About 85 expectant psychology and cognitive science graduates were left unable to enroll in senior seminars for the spring 2020 quarter, after a Feb. 26 email announced that these courses received more applicants than the UC Santa Cruz psychology department prepared for.

The department has since added two additional seminars, with the possibility of adding a third at the conclusion of second-pass enrollment. Capped at 30 students each, these new seminars encompass about two-thirds of the previously classless students. Still, this leaves about two dozen psychology and cognitive science seniors without permission codes for these required courses.

The number of presumptive four-year psychology department graduates increased from 294 in 2019 to 445 in 2020, if both transfer and frosh enrollees are considered together. 

But professor Phillip Hammack, psychology department chair, said this spring’s shortage of senior seminars is more the result of an undersupply of faculty than an oversupply of students — a number the department has little say over. This academic year, the university employed only 24 full-time cognitive science and general psychology faculty, a low number by most standards. 

“For some comparison data, in 2017 we graduated [536] students in psychology or cognitive science with 27 faculty,” said Hammack in an email. “That same year, UC Riverside graduated 420 students with 39 faculty.”

The two added seminars came at the cost of two upper-division lecture courses — Psychology 114 and 142 — whose sizes had already been reduced due to a lack of available teaching assistants. Most students who would have enrolled in these courses are second and third-year students, Hammack said.

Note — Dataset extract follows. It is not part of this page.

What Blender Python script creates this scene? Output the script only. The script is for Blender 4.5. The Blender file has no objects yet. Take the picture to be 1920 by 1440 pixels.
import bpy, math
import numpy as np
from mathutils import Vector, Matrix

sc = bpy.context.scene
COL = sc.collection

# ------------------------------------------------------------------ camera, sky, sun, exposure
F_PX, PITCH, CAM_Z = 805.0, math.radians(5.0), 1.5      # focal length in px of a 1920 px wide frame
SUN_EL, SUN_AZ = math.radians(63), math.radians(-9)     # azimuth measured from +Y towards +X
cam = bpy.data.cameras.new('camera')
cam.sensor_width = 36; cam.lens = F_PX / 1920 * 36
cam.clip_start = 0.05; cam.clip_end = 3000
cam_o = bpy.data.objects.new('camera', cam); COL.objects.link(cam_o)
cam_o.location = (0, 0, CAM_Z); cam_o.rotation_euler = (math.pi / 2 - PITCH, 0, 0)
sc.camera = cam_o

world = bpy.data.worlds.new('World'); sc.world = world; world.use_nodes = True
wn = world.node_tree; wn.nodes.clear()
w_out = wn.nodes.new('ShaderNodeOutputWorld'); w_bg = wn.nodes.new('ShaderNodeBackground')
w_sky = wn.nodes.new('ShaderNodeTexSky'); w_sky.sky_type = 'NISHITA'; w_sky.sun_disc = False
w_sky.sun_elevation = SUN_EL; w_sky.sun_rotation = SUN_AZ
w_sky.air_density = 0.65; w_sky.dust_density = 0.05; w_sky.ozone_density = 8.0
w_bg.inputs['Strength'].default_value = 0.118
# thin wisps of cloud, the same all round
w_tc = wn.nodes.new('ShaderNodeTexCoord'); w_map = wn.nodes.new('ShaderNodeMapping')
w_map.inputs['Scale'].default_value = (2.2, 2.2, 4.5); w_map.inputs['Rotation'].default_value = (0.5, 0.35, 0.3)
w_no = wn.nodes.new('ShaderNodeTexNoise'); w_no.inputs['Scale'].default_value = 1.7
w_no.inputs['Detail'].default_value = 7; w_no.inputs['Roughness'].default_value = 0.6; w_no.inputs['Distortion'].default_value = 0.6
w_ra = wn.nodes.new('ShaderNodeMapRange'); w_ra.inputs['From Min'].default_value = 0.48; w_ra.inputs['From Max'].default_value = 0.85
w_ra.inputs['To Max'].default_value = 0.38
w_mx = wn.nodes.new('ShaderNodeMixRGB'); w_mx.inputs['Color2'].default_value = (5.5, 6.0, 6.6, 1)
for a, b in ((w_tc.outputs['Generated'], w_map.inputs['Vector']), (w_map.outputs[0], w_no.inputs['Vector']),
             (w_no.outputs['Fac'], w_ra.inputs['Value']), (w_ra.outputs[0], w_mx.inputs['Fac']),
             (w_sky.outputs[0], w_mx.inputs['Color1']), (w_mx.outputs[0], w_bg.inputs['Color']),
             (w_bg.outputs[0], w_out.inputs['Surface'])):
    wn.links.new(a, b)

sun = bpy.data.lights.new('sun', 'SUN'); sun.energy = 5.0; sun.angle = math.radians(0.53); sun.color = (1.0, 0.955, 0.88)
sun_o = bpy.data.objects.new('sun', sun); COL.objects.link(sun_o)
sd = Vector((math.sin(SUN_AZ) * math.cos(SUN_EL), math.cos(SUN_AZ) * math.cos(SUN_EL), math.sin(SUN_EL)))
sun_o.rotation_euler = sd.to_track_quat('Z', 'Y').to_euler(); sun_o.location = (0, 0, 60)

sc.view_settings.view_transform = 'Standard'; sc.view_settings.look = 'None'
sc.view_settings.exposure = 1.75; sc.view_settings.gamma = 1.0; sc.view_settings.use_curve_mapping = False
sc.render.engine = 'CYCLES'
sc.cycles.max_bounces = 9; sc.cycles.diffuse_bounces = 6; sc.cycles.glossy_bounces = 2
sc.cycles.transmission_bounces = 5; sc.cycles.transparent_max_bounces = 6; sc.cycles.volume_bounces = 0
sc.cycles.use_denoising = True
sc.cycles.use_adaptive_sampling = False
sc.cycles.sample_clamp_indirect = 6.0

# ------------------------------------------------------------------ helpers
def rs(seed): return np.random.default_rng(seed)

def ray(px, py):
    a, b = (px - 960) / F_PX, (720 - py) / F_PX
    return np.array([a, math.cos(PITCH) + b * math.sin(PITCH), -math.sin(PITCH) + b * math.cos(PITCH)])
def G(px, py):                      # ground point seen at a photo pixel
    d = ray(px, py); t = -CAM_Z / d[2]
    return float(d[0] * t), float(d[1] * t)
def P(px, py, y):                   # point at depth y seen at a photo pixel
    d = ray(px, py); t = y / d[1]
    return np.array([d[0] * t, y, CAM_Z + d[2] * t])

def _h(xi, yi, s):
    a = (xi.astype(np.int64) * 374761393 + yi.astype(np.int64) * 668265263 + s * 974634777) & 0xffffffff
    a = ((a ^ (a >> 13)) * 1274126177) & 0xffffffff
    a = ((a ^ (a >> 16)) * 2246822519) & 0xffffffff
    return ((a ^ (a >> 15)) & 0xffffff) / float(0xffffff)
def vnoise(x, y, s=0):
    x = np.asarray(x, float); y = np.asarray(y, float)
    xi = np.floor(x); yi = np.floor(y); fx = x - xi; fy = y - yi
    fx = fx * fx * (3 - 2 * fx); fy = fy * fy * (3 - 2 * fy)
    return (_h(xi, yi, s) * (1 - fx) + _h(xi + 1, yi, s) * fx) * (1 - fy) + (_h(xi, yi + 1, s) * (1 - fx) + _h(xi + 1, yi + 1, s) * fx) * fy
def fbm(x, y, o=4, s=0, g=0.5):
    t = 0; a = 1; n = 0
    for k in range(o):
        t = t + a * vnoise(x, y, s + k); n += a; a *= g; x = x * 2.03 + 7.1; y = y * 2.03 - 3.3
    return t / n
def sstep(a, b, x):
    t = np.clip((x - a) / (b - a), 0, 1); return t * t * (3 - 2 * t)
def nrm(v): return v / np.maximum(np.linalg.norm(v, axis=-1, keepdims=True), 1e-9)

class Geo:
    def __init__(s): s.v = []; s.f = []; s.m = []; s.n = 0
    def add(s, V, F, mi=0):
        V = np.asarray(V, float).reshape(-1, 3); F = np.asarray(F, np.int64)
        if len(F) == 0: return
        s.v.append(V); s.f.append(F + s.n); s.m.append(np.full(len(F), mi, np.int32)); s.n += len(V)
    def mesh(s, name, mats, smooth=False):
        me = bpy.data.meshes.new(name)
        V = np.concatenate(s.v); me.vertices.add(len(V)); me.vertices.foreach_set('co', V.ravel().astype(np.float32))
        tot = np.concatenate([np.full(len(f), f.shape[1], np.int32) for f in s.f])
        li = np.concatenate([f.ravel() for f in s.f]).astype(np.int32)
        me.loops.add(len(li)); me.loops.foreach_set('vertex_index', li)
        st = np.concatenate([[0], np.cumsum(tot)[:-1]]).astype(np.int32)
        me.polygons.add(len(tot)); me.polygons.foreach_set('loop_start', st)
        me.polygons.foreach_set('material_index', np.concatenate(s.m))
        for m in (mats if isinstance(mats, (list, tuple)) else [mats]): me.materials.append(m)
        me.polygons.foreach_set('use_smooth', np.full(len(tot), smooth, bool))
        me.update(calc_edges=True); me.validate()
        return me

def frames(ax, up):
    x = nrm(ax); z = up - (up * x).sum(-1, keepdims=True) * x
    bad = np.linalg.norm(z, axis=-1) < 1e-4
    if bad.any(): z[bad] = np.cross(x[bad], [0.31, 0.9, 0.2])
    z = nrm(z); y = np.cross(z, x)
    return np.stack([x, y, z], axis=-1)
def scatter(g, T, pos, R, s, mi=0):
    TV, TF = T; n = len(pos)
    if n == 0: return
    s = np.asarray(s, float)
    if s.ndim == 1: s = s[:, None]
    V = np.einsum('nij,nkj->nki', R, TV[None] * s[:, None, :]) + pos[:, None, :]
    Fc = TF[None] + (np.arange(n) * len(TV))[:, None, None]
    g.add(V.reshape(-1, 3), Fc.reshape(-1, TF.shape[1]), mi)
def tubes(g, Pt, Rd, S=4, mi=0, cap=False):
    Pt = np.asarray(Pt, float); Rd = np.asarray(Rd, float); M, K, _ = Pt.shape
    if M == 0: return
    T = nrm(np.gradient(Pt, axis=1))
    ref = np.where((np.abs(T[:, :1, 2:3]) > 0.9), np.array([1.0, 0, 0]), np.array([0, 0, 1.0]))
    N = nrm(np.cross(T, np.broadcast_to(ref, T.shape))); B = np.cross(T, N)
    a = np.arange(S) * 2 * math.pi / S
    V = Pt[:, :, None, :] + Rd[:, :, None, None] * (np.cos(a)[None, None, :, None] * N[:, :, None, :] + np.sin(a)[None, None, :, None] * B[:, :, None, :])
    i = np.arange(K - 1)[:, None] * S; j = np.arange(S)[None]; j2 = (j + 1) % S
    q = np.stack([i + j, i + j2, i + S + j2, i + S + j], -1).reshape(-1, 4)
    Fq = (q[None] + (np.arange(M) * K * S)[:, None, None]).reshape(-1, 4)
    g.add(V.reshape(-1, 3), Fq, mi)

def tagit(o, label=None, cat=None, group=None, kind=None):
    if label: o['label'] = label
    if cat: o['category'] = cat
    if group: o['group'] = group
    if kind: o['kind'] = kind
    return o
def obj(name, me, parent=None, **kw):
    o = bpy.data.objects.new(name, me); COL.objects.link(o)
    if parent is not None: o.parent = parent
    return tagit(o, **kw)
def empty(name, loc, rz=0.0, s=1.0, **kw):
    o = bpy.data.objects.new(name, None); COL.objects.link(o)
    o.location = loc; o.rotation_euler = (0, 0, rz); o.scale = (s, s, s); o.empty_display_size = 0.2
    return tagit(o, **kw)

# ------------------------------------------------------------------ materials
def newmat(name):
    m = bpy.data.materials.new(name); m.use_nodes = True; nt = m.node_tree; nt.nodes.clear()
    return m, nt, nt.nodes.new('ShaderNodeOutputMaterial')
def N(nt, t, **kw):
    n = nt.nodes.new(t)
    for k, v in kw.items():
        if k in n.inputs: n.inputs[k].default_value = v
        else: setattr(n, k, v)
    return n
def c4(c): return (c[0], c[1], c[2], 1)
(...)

“We might see a bit of a ripple effect in terms of their graduation timeliness,” Hammack said. “But I’m hoping that with changes we make over the next few years, that won’t happen.”

Such changes, he said, include increasing the number of full-time faculty employed by the department from its current roster of 24 to a number closer to 40. Already, five new faculty are slated to join the department in fall 2020. Two have already been hired, and the psychology department is currently in deliberations over the remaining three.